When you’re surrounded by people who share a passionate commitment around a common purpose, anything is possible.
Howard Schultz
A week-end update on Slack turned into a strategic discussion among our leadership team. The conversation culminated in a hashtag, today’s version of a bumper sticker, billboard, or headline.
#allfreakingin
I smiled as I read it. Yes, I appreciated the fashionably creative use of the hashtag as well as the clever emphasis applied through a more appropriate “f ” word. However, the spirit of the hashtag was reflected in similar responses among our leadership team: we’re all in.
The Slack exchange moved me to deeper consideration of what it means to be “all in.” In poker, to go all in is to bet everything on a hand. In a broader sense, going all in is to completely invest oneself in a particular direction. To be all in is to be committed.
Our team was talking about our organization and direction but where else might we go all in? Consider what it means to commit:
- To a venture
- To a cause
- To a relationship
- To a full life
- To reaching your potential
Are you all in on the things that matter to you? What does it really mean to be all in? Mentally – do you put your attention, attitude, and thought toward your priorities? Physically – do the most important things get enough of your physical attention and effort?
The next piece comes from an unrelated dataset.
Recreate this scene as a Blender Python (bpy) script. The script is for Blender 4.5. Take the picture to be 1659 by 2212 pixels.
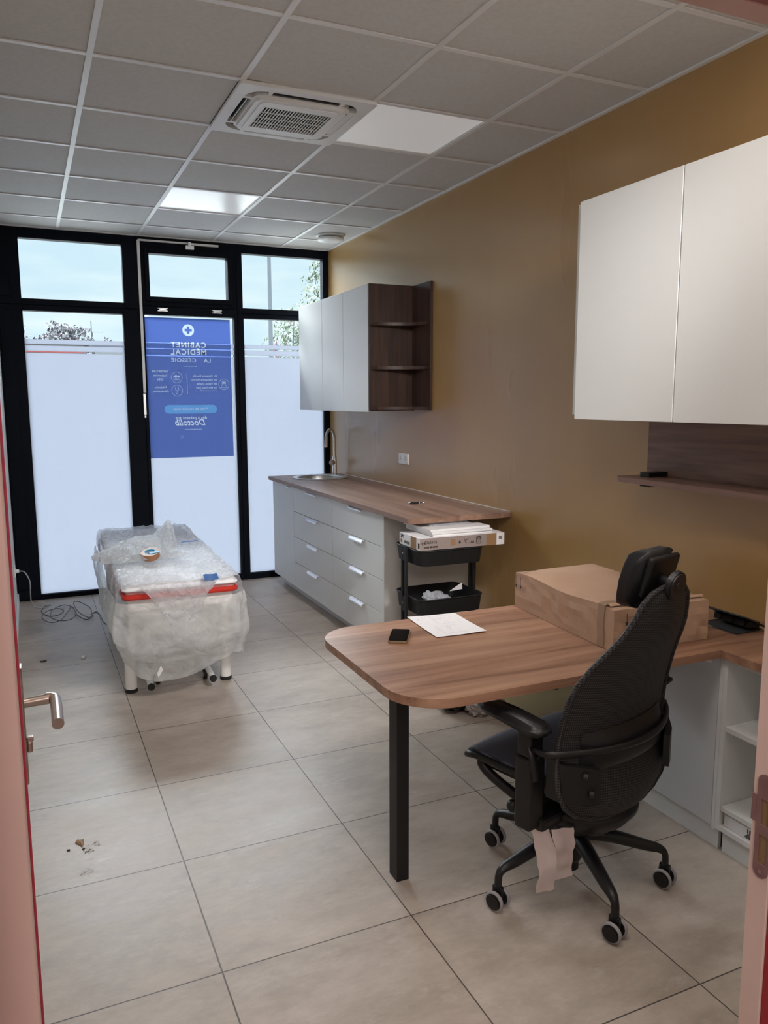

Spiritually – do you bring your heart and soul to bear on the things you pursue?
What does it really mean to be all in? To be all in is:
- bringing your best effort
- being hopeful
- focusing and being present for the most important things
- pushing back when you disagree
- evangelizing and promoting your product, organization, mission, and purpose because you believe in it
- creating
- being unreasonable in your expectations of yourself and others
- doing more than what is expected
- not measured by a time clock
- improving every day
- moving things forward every day
- preparing
- anticipating
- managing up
- forgiving
- about more than a paycheck
- putting your time, energy, heart, and soul into what matters most
- choosing to show up every day and strive toward the best version of yourself
- pursuing success and understanding what that means to you and those around you
- taking smart risks because you took the time to consider them thoughtfully
Some might argue that going all in is risky. They are right. When you commit yourself, your energy, your heart, and your soul to something, you run the risk of disappointment, heartbreak, and loss. Going all in does not mean you will win. There are no guarantees.
However, if you are brave. If you choose to be bold. If you muster the courage to go all in, there are great possibilities. All great possibilities lie on the other side of that commitment. Not safety. Possibility. What might you find on the other side of going all in?
- Success
- Wealth
- Satisfaction
- Purpose
- Change
- Acknowledgement
- Joy
- Co-conspirators
- Friendship
- Unity
- Membership
- New possibilities
Not all risks are financial. Not all rewards find their way to your bank account. Choosing to go all in elevates you and those around you. When you draw that line in the sand, you tell the world: “This means enough to me to take a chance and expose myself to disappointment. I believe.”
Make the choice to go all in. Go all in on yourself. Go all in on your life. Go all in on your marriage, your children, your charity, your friendships, your job, and any thing else you choose to pursue. Your time, heart, soul, effort, and energy are far too precious to do any less.
Finally, there will come a time when going all in leads to something less than what you hoped. That’s ok. You will find that even in disappointment or loss, you will learn, evolve, and grow. You will still arrive at a new place because you became something more along the way. There are no promises, only what we might become. Go all in anyway.